Other Factors: This alien's wife and five children, four of whom are citizens, reside in the United States. His Mexican-born son is serving with the United States armed forces. He wishes to visit the family from time to time. We have previously seen fit to grant him temporary admission for this purpose, as is indicated by our order of April 20, 1945. We believe that he may now be admitted as a temporary visitor under the ninth proviso to section 3 of the act of 1917.

Order: It is ordered that the excluding decisions of the Board of Special Inquiry be affirmed on the ground that the alien is inadmissible to the United States under section 13 of the Immigration Act of May 26, 1924, in that he is an immigrant not in possession of a valid immigration visa and not exempted from the presentation thereof by the said Act or regulations made thereunder.

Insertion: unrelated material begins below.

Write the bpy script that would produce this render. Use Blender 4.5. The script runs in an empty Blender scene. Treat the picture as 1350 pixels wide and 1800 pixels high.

It is further ordered that the alien be excluded on the additional grounds:

The act of 1917, in that, he is inadmissible to the United States in that he has been convicted of a felony or other crime or misdemeanor involving moral turpitude, to wit: Rape;

The act approved March 4, 1929, as amended, in that he is inadmissible as one seeking admission in violation of section 1 (a) of the said act of March 4, 1929, being an alien who has been arrested and deported in pursuance of law and to whom the proper authority has not granted permission to reapply for permanent residence.
It is further ordered, That if the alien applies for admission and is found otherwise admissible than as one who has been convicted of a crime involving moral turpitude, to wit: Rape, and, as one who has been previously deported and has not received permission from the proper authority to reapply for admission, he be admitted under the ninth proviso to section 3 of the act of 1917, for a period of 6 months, no one visit to exceed 3 days, under such conditions as the port deems appropriate.